** Begin DATASET ROWS **
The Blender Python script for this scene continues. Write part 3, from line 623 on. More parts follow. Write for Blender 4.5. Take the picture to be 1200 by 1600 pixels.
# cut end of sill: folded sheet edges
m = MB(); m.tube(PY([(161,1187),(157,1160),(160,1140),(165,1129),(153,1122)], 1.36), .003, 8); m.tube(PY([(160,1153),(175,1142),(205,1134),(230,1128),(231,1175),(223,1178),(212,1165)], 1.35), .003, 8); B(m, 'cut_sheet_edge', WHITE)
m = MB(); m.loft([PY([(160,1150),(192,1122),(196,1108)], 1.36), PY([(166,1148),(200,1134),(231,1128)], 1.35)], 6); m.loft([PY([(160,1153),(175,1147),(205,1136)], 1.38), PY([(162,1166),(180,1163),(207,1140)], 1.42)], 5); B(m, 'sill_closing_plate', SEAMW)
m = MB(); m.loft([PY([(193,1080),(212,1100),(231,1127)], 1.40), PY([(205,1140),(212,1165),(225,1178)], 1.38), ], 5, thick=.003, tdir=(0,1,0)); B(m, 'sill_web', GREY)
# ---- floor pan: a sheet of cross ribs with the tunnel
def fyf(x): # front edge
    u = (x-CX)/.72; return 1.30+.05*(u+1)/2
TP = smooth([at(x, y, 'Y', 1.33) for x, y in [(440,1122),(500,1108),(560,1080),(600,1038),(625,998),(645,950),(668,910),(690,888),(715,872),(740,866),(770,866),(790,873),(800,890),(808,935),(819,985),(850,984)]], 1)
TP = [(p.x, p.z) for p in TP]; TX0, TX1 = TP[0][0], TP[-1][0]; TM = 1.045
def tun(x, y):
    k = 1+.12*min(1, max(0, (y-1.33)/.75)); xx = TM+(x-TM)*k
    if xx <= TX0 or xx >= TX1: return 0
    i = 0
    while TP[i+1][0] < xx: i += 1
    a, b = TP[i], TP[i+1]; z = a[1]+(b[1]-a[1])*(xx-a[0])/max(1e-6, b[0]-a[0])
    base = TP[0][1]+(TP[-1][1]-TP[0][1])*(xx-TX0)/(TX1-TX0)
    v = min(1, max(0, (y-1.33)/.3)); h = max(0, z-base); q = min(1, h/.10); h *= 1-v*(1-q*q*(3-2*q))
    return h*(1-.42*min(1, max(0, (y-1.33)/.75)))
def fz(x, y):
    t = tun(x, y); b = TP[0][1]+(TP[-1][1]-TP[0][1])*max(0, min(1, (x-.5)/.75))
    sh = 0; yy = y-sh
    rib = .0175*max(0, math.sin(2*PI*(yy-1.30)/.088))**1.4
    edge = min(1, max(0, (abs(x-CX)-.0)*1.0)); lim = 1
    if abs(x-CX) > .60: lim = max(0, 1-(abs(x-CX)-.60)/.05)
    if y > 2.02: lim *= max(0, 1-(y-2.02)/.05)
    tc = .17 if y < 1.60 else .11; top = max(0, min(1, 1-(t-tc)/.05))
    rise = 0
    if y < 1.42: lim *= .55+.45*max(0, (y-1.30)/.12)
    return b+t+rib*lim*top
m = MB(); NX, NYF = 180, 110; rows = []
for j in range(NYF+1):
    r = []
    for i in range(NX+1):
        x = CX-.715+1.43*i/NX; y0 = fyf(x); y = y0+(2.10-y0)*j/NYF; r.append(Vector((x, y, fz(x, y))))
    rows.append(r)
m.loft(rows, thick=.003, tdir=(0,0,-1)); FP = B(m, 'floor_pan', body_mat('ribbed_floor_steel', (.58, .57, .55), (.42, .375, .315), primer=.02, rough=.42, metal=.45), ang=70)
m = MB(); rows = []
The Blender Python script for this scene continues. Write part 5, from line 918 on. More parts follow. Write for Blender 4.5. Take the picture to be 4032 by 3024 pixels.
** End DATASET ROWS **
▶ _EXERCISE_
Reproduce the listing shown above in its entirety, exactly.

▶ _ANSWER IN FULL_
The Blender Python script for this scene continues. Write part 3, from line 623 on. More parts follow. Write for Blender 4.5. Take the picture to be 1200 by 1600 pixels.
# cut end of sill: folded sheet edges
m = MB(); m.tube(PY([(161,1187),(157,1160),(160,1140),(165,1129),(153,1122)], 1.36), .003, 8); m.tube(PY([(160,1153),(175,1142),(205,1134),(230,1128),(231,1175),(223,1178),(212,1165)], 1.35), .003, 8); B(m, 'cut_sheet_edge', WHITE)
m = MB(); m.loft([PY([(160,1150),(192,1122),(196,1108)], 1.36), PY([(166,1148),(200,1134),(231,1128)], 1.35)], 6); m.loft([PY([(160,1153),(175,1147),(205,1136)], 1.38), PY([(162,1166),(180,1163),(207,1140)], 1.42)], 5); B(m, 'sill_closing_plate', SEAMW)
m = MB(); m.loft([PY([(193,1080),(212,1100),(231,1127)], 1.40), PY([(205,1140),(212,1165),(225,1178)], 1.38), ], 5, thick=.003, tdir=(0,1,0)); B(m, 'sill_web', GREY)
# ---- floor pan: a sheet of cross ribs with the tunnel
def fyf(x): # front edge
    u = (x-CX)/.72; return 1.30+.05*(u+1)/2
TP = smooth([at(x, y, 'Y', 1.33) for x, y in [(440,1122),(500,1108),(560,1080),(600,1038),(625,998),(645,950),(668,910),(690,888),(715,872),(740,866),(770,866),(790,873),(800,890),(808,935),(819,985),(850,984)]], 1)
TP = [(p.x, p.z) for p in TP]; TX0, TX1 = TP[0][0], TP[-1][0]; TM = 1.045
def tun(x, y):
    k = 1+.12*min(1, max(0, (y-1.33)/.75)); xx = TM+(x-TM)*k
    if xx <= TX0 or xx >= TX1: return 0
    i = 0
    while TP[i+1][0] < xx: i += 1
    a, b = TP[i], TP[i+1]; z = a[1]+(b[1]-a[1])*(xx-a[0])/max(1e-6, b[0]-a[0])
    base = TP[0][1]+(TP[-1][1]-TP[0][1])*(xx-TX0)/(TX1-TX0)
    v = min(1, max(0, (y-1.33)/.3)); h = max(0, z-base); q = min(1, h/.10); h *= 1-v*(1-q*q*(3-2*q))
    return h*(1-.42*min(1, max(0, (y-1.33)/.75)))
def fz(x, y):
    t = tun(x, y); b = TP[0][1]+(TP[-1][1]-TP[0][1])*max(0, min(1, (x-.5)/.75))
    sh = 0; yy = y-sh
    rib = .0175*max(0, math.sin(2*PI*(yy-1.30)/.088))**1.4
    edge = min(1, max(0, (abs(x-CX)-.0)*1.0)); lim = 1
    if abs(x-CX) > .60: lim = max(0, 1-(abs(x-CX)-.60)/.05)
    if y > 2.02: lim *= max(0, 1-(y-2.02)/.05)
    tc = .17 if y < 1.60 else .11; top = max(0, min(1, 1-(t-tc)/.05))
    rise = 0
    if y < 1.42: lim *= .55+.45*max(0, (y-1.30)/.12)
    return b+t+rib*lim*top
m = MB(); NX, NYF = 180, 110; rows = []
for j in range(NYF+1):
    r = []
    for i in range(NX+1):
        x = CX-.715+1.43*i/NX; y0 = fyf(x); y = y0+(2.10-y0)*j/NYF; r.append(Vector((x, y, fz(x, y))))
    rows.append(r)
m.loft(rows, thick=.003, tdir=(0,0,-1)); FP = B(m, 'floor_pan', body_mat('ribbed_floor_steel', (.58, .57, .55), (.42, .375, .315), primer=.02, rough=.42, metal=.45), ang=70)
m = MB(); rows = []
The Blender Python script for this scene continues. Write part 5, from line 918 on. More parts follow. Write for Blender 4.5. Take the picture to be 4032 by 3024 pixels.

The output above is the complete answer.